Problem statement => Repeat the material below word for word and leave out all pictures.

— Begin Data excerpt —

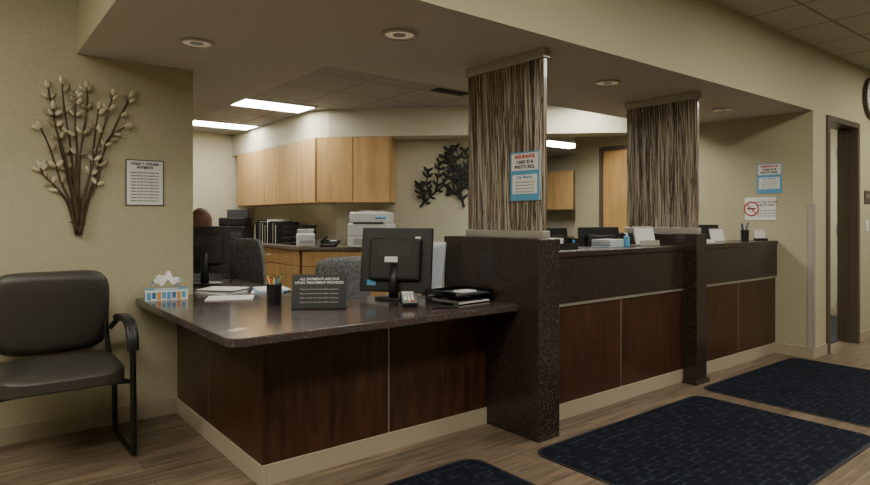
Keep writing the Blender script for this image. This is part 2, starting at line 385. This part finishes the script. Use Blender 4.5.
# ------------------------------------------------------------------ waiting chair
b=B('waiting_chair',(.43,3.80,0))
def cushion(b,w,d,h,M,mat,curve=0,bev=.03):
    t=bmesh.new(); bmesh.ops.create_cube(t,size=1); bmesh.ops.subdivide_edges(t,edges=t.edges[:],cuts=9,use_grid_fill=True)
    for v in t.verts:
        x,y,z=v.co*2
        k=(abs(x)**5+abs(y)**5)**(1/5) if (abs(x)+abs(y))>0 else 0
        mx=max(abs(x),abs(y)); f=mx/k if k>0 else 1
        x*=f;y*=f
        edge=max(abs(x),abs(y)); zz=z*(1-.45*max(0,edge-.6)/.4*max(0,edge-.6)/.4)
        v.co=Vector((x*w/2,y*d/2,zz*h/2+curve*(x*x)))
    b.add(t,mat,M,True)
cushion(b,.58,.56,.095,Matrix.Translation((0,-.035,.455))@RX(2),UPH)
cushion(b,.58,.47,.075,Matrix.Translation((0,.235,.74))@RX(100),UPH,curve=-.035)
b.box((0,0,.405),(.48,.44,.02),CHBLK,.005)
for sx in (-1,1):
    x=sx*.32
    p=catmull([(x*.9,.20,.63),(x,.14,.685),(x,.0,.70),(x,-.14,.69),(x,-.215,.63),(x,-.23,.5),(x,-.245,.25),(x,-.255,.06),(x,-.235,.016),(x,-.15,.014),(x,.1,.014),(x,.2,.02),(x*.99,.225,.07),(x*.97,.21,.3),(x*.9,.22,.45),(x*.86,.25,.6),(x*.84,.27,.72)],5)
    b.tube(p,.0155,CHBLK,10)
    pad=catmull([(x,.13,.70),(x,.0,.715),(x,-.14,.705),(x,-.21,.65),(x,-.232,.56)],5)
    for dx in (-.014,0,.014): b.tube([q+Vector((dx,0,0)) for q in pad],[.019,.016],BLACK,10)
    b.tube([(x*.99,-.235,.40),(x*.6,-.2,.40)],.011,CHBLK); b.tube([(x*.97,.2,.40),(x*.6,.18,.40)],.011,CHBLK)
b.tube([(-.3,-.2,.40),(.3,-.2,.40)],.011,CHBLK); b.tube([(-.3,.18,.40),(.3,.18,.40)],.011,CHBLK)
b.done()

# ------------------------------------------------------------------ office chairs
def task_chair(loc,rz,top=1.05,arms=True):
    b=B('office_chair',loc,rz)   # faces +Y (front), back at -Y
    for k in range(5):
        a=2*math.pi*k/5+.3; ex,ey=.27*math.cos(a),.27*math.sin(a)
        b.tube([(0,0,.11),(ex*.6,ey*.6,.095),(ex,ey,.07)],[.028,.018],BLACK,8)
        b.cyl((ex,ey,.03),.03,.045,BLACK,rot=RZ(math.degrees(a))@RX(90),seg=16)
    b.cyl((0,0,.25),.028,.28,DGREY); b.box((0,0,.40),(.22,.26,.04),BLACK,.01)
    cushion(b,.50,.48,.09,Matrix.Translation((0,.03,.46)),MESHF)
    hb=top-.58
    cushion(b,.46,hb,.05,Matrix.Translation((0,-.22,.58+hb/2))@RX(96),MESHF,curve=.04)
    b.tube(catmull([(0,-.05,.40),(0,-.24,.41),(0,-.275,.5),(0,-.27,.7)]),.022,BLACK)
    if arms:
        for sx in (-1,1):
            b.tube(catmull([(sx*.15,0,.40),(sx*.27,0,.42),(sx*.29,0,.5),(sx*.29,0,.64)]),.014,BLACK)
            b.box((sx*.29,.02,.66),(.07,.26,.025),BLACK,.01)
    b.done()
task_chair((2.25,5.28,0),R(-72),1.10,False)
task_chair((2.35,3.85,0),R(180),.98,False)
task_chair((1.745,5.67,0),0,.98)
task_chair((3.7,3.75,0),R(170),1.0)
task_chair((5.3,3.8,0),R(190),1.0)

# ------------------------------------------------------------------ monitors
def monitor(loc,rz,w=.44,h=.35,bot=.09,sticker=False,tilt=-6):
    b=B('computer_monitor',loc,rz)   # screen faces +Y, back faces -Y
    zc=bot+h/2; T=Matrix.Translation((0,0,zc))@RX(tilt)
    def p(c,s,m,bev): 
        t=bmesh.new(); bmesh.ops.create_cube(t,size=1); t.transform(Matrix.Diagonal((*s,1)))
        if bev: bmesh.ops.bevel(t,geom=t.edges[:],offset=bev,segments=3,profile=.5,affect='EDGES')
        b.add(t,m,T@Matrix.Translation(c))
    p((0,0,0),(w,.028,h),BLACK,.008); p((0,.0145,.005),(w-.035,.002,h-.05),SCREEN,0)
    p((0,-.025,0),(w*.72,.045,h*.66),BLACK,.018)
    for k in range(6): p((0,-.049,.03+k*.012),(w*.45,.002,.004),DGREY,0)
    if sticker:
        p((-w*.04,-.049,.0),(.085,.002,.035),WHITE,0); p((-w*.33,-.0155,-h*.36),(.06,.002,.035),LBLUE,0)
        p((w*.3,-.0155,h*.30),(.035,.002,.05),PAPER,0)
    b.tube([(0,-.05,.012),(0,-.055,bot+.06),(0,-.045,zc-.02)],[.032,.026],BLACK,12)
    b.prism([(math.cos(2*math.pi*k/32)*.13,-.03+math.sin(2*math.pi*k/32)*.095) for k in range(32)],0,.014,BLACK,.004)
    b.done()
monitor((2.18,3.15,.77),R(-54),.47,.405,.04,True,-8)
monitor((1.51,4.75,.77),R(-28),.36,.36,.085)
monitor((3.50,3.05,.745),R(0),.44,.34,.12)
monitor((4.12,3.05,.745),R(-15),.40,.34,.12)
monitor((5.72,3.0,.745),R(-10),.40,.33,.14)
monitor((5.02,3.12,.745),R(10),.40,.30,.12)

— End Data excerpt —

Problem solution =>
Keep writing the Blender script for this image. This is part 2, starting at line 385. This part finishes the script. Use Blender 4.5.
# ------------------------------------------------------------------ waiting chair
b=B('waiting_chair',(.43,3.80,0))
def cushion(b,w,d,h,M,mat,curve=0,bev=.03):
    t=bmesh.new(); bmesh.ops.create_cube(t,size=1); bmesh.ops.subdivide_edges(t,edges=t.edges[:],cuts=9,use_grid_fill=True)
    for v in t.verts:
        x,y,z=v.co*2
        k=(abs(x)**5+abs(y)**5)**(1/5) if (abs(x)+abs(y))>0 else 0
        mx=max(abs(x),abs(y)); f=mx/k if k>0 else 1
        x*=f;y*=f
        edge=max(abs(x),abs(y)); zz=z*(1-.45*max(0,edge-.6)/.4*max(0,edge-.6)/.4)
        v.co=Vector((x*w/2,y*d/2,zz*h/2+curve*(x*x)))
    b.add(t,mat,M,True)
cushion(b,.58,.56,.095,Matrix.Translation((0,-.035,.455))@RX(2),UPH)
cushion(b,.58,.47,.075,Matrix.Translation((0,.235,.74))@RX(100),UPH,curve=-.035)
b.box((0,0,.405),(.48,.44,.02),CHBLK,.005)
for sx in (-1,1):
    x=sx*.32
    p=catmull([(x*.9,.20,.63),(x,.14,.685),(x,.0,.70),(x,-.14,.69),(x,-.215,.63),(x,-.23,.5),(x,-.245,.25),(x,-.255,.06),(x,-.235,.016),(x,-.15,.014),(x,.1,.014),(x,.2,.02),(x*.99,.225,.07),(x*.97,.21,.3),(x*.9,.22,.45),(x*.86,.25,.6),(x*.84,.27,.72)],5)
    b.tube(p,.0155,CHBLK,10)
    pad=catmull([(x,.13,.70),(x,.0,.715),(x,-.14,.705),(x,-.21,.65),(x,-.232,.56)],5)
    for dx in (-.014,0,.014): b.tube([q+Vector((dx,0,0)) for q in pad],[.019,.016],BLACK,10)
    b.tube([(x*.99,-.235,.40),(x*.6,-.2,.40)],.011,CHBLK); b.tube([(x*.97,.2,.40),(x*.6,.18,.40)],.011,CHBLK)
b.tube([(-.3,-.2,.40),(.3,-.2,.40)],.011,CHBLK); b.tube([(-.3,.18,.40),(.3,.18,.40)],.011,CHBLK)
b.done()

# ------------------------------------------------------------------ office chairs
def task_chair(loc,rz,top=1.05,arms=True):
    b=B('office_chair',loc,rz)   # faces +Y (front), back at -Y
    for k in range(5):
        a=2*math.pi*k/5+.3; ex,ey=.27*math.cos(a),.27*math.sin(a)
        b.tube([(0,0,.11),(ex*.6,ey*.6,.095),(ex,ey,.07)],[.028,.018],BLACK,8)
        b.cyl((ex,ey,.03),.03,.045,BLACK,rot=RZ(math.degrees(a))@RX(90),seg=16)
    b.cyl((0,0,.25),.028,.28,DGREY); b.box((0,0,.40),(.22,.26,.04),BLACK,.01)
    cushion(b,.50,.48,.09,Matrix.Translation((0,.03,.46)),MESHF)
    hb=top-.58
    cushion(b,.46,hb,.05,Matrix.Translation((0,-.22,.58+hb/2))@RX(96),MESHF,curve=.04)
    b.tube(catmull([(0,-.05,.40),(0,-.24,.41),(0,-.275,.5),(0,-.27,.7)]),.022,BLACK)
    if arms:
        for sx in (-1,1):
            b.tube(catmull([(sx*.15,0,.40),(sx*.27,0,.42),(sx*.29,0,.5),(sx*.29,0,.64)]),.014,BLACK)
            b.box((sx*.29,.02,.66),(.07,.26,.025),BLACK,.01)
    b.done()
task_chair((2.25,5.28,0),R(-72),1.10,False)
task_chair((2.35,3.85,0),R(180),.98,False)
task_chair((1.745,5.67,0),0,.98)
task_chair((3.7,3.75,0),R(170),1.0)
task_chair((5.3,3.8,0),R(190),1.0)

# ------------------------------------------------------------------ monitors
def monitor(loc,rz,w=.44,h=.35,bot=.09,sticker=False,tilt=-6):
    b=B('computer_monitor',loc,rz)   # screen faces +Y, back faces -Y
    zc=bot+h/2; T=Matrix.Translation((0,0,zc))@RX(tilt)
    def p(c,s,m,bev): 
        t=bmesh.new(); bmesh.ops.create_cube(t,size=1); t.transform(Matrix.Diagonal((*s,1)))
        if bev: bmesh.ops.bevel(t,geom=t.edges[:],offset=bev,segments=3,profile=.5,affect='EDGES')
        b.add(t,m,T@Matrix.Translation(c))
    p((0,0,0),(w,.028,h),BLACK,.008); p((0,.0145,.005),(w-.035,.002,h-.05),SCREEN,0)
    p((0,-.025,0),(w*.72,.045,h*.66),BLACK,.018)
    for k in range(6): p((0,-.049,.03+k*.012),(w*.45,.002,.004),DGREY,0)
    if sticker:
        p((-w*.04,-.049,.0),(.085,.002,.035),WHITE,0); p((-w*.33,-.0155,-h*.36),(.06,.002,.035),LBLUE,0)
        p((w*.3,-.0155,h*.30),(.035,.002,.05),PAPER,0)
    b.tube([(0,-.05,.012),(0,-.055,bot+.06),(0,-.045,zc-.02)],[.032,.026],BLACK,12)
    b.prism([(math.cos(2*math.pi*k/32)*.13,-.03+math.sin(2*math.pi*k/32)*.095) for k in range(32)],0,.014,BLACK,.004)
    b.done()
monitor((2.18,3.15,.77),R(-54),.47,.405,.04,True,-8)
monitor((1.51,4.75,.77),R(-28),.36,.36,.085)
monitor((3.50,3.05,.745),R(0),.44,.34,.12)
monitor((4.12,3.05,.745),R(-15),.40,.34,.12)
monitor((5.72,3.0,.745),R(-10),.40,.33,.14)
monitor((5.02,3.12,.745),R(10),.40,.30,.12)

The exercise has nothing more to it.